WHAT THE TASK REQUIRES =
Repeat everything from the first line of the listing below through the line that contains "return (f(r), f(g), f(b), 1)", exactly. Leave out pictures.

DATA PROVIDED =
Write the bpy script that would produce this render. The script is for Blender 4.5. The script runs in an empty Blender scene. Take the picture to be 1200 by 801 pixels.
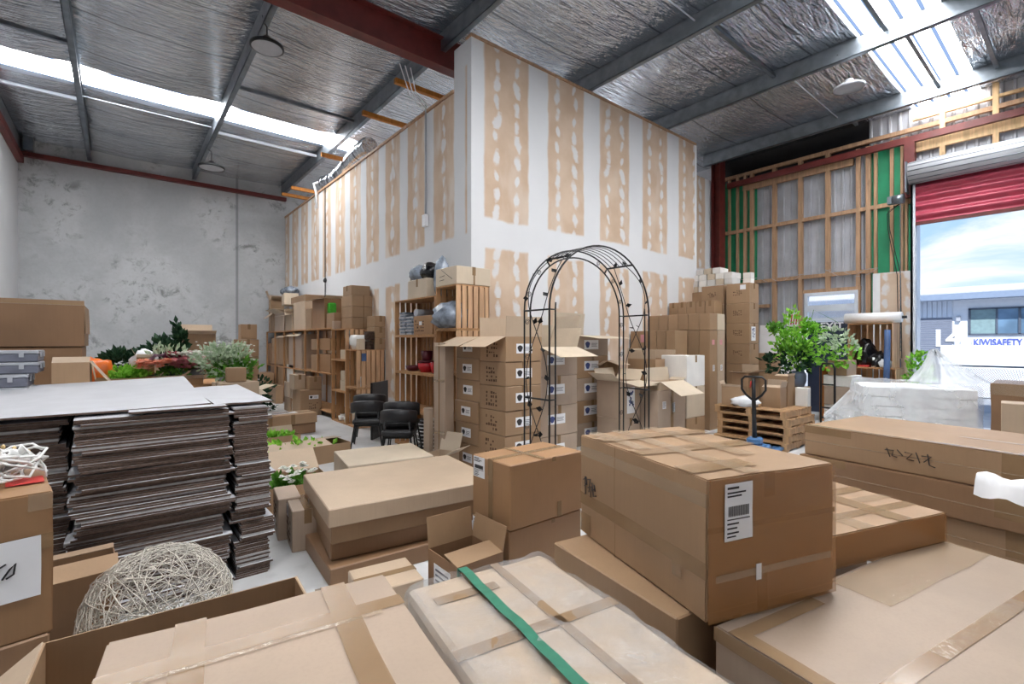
import bpy, bmesh, math, random
from mathutils import Vector, Matrix, noise as mnoise
rnd = random.Random(7)
sc = bpy.context.scene
R = math.radians

def S(r, g, b):
    f = lambda c: (c/255/12.92) if c/255 <= .04045 else ((c/255+.055)/1.055)**2.4
    return (f(r), f(g), f(b), 1)

# ------------------------------------------------------------------ camera
EYE = 1.75                       # eye height of the photographer
HEAD = R(39.3)                   # heading away from the +Y wall
FPX = 563.0                      # focal length for a 1200 px wide frame
cs, sn = math.cos(HEAD), math.sin(HEAD)
cam = bpy.data.objects.new('camera', bpy.data.cameras.new('camera'))
sc.collection.objects.link(cam)
cam.location = (0, 0, EYE)
cam.rotation_euler = (R(90), 0, -HEAD)
cam.data.sensor_width = 36
cam.data.lens = 36*FPX/1200
cam.data.clip_start = .05
cam.data.clip_end = 300
sc.camera = cam

# ------------------------------------------------------------------ exposure and daylight
SKYLIGHT = 18.0
SKY = 0.85
sc.view_settings.view_transform = 'Standard'
sc.view_settings.look = 'None'
sc.view_settings.gamma = 1
sc.view_settings.use_curve_mapping = False
sc.view_settings.exposure = 0.55

class NT:
    """small helper around a node tree"""
    def __init__(self, nt):
        self.nt = nt; nt.nodes.clear()
    def n(self, t, **kw):
        o = self.nt.nodes.new(t)
        for k, v in kw.items(): setattr(o, k, v)
        return o
    def put(self, sock, v):
        if isinstance(v, bpy.types.NodeSocket): self.nt.links.new(v, sock)
        elif v is not None: sock.default_value = v
    def m(self, op, a, b=None, c=None):
        o = self.n('ShaderNodeMath', operation=op)
        for i, v in enumerate((a, b, c)):
            if v is not None: self.put(o.inputs[i], v)
        return o.outputs[0]
    def mix(self, f, a, b, blend='MIX'):
        o = self.n('ShaderNodeMix', data_type='RGBA', blend_type=blend)
        self.put(o.inputs[0], f); self.put(o.inputs[6], a); self.put(o.inputs[7], b)
        return o.outputs[2]
    def step(self, v, a, b):
        o = self.n('ShaderNodeMapRange', interpolation_type='SMOOTHSTEP')
        self.put(o.inputs[0], v); o.inputs[1].default_value = a; o.inputs[2].default_value = b
        return o.outputs[0]
    def pos(self, scale=(1, 1, 1), rot=(0, 0, 0)):
        tc = self.n('ShaderNodeTexCoord'); mp = self.n('ShaderNodeMapping')
        self.nt.links.new(tc.outputs['Object'], mp.inputs[0])
        mp.inputs['Scale'].default_value = scale; mp.inputs['Rotation'].default_value = rot
        return mp.outputs[0]
    def noise(self, vec, scale, detail=3, w=None, rough=.5, dist=0):
        o = self.n('ShaderNodeTexNoise', noise_dimensions='4D' if w is not None else '3D')
        self.put(o.inputs['Vector'], vec)
        if w is not None: self.put(o.inputs['W'], w)
        o.inputs['Scale'].default_value = scale; o.inputs['Detail'].default_value = detail
        o.inputs['Roughness'].default_value = rough; o.inputs['Distortion'].default_value = dist
        return o.outputs[0]
    def rand(self, k=50):
        o = self.n('ShaderNodeObjectInfo'); return self.m('MULTIPLY', o.outputs['Random'], k)
    def bump(self, h, strength=.3, dist=.01):
        o = self.n('ShaderNodeBump'); self.put(o.inputs['Height'], h)
        o.inputs['Strength'].default_value = strength; o.inputs['Distance'].default_value = dist
        return o.outputs[0]
    def out(self, shader):
        o = self.n('ShaderNodeOutputMaterial'); self.nt.links.new(shader, o.inputs[0])
    def pbr(self, color, rough=.6, metal=0, normal=None, spec=None, **kw):
        o = self.n('ShaderNodeBsdfPrincipled')
        self.put(o.inputs['Base Color'], color); self.put(o.inputs['Roughness'], rough); self.put(o.inputs['Metallic'], metal)
        if normal is not None: self.put(o.inputs['Normal'], normal)
        if spec is not None: o.inputs['Specular IOR Level'].default_value = spec
        for k, v in kw.items(): self.put(o.inputs[k], v)
        return o.outputs[0]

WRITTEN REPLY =
Write the bpy script that would produce this render. The script is for Blender 4.5. The script runs in an empty Blender scene. Take the picture to be 1200 by 801 pixels.
import bpy, bmesh, math, random
from mathutils import Vector, Matrix, noise as mnoise
rnd = random.Random(7)
sc = bpy.context.scene
R = math.radians

def S(r, g, b):
    f = lambda c: (c/255/12.92) if c/255 <= .04045 else ((c/255+.055)/1.055)**2.4
    return (f(r), f(g), f(b), 1)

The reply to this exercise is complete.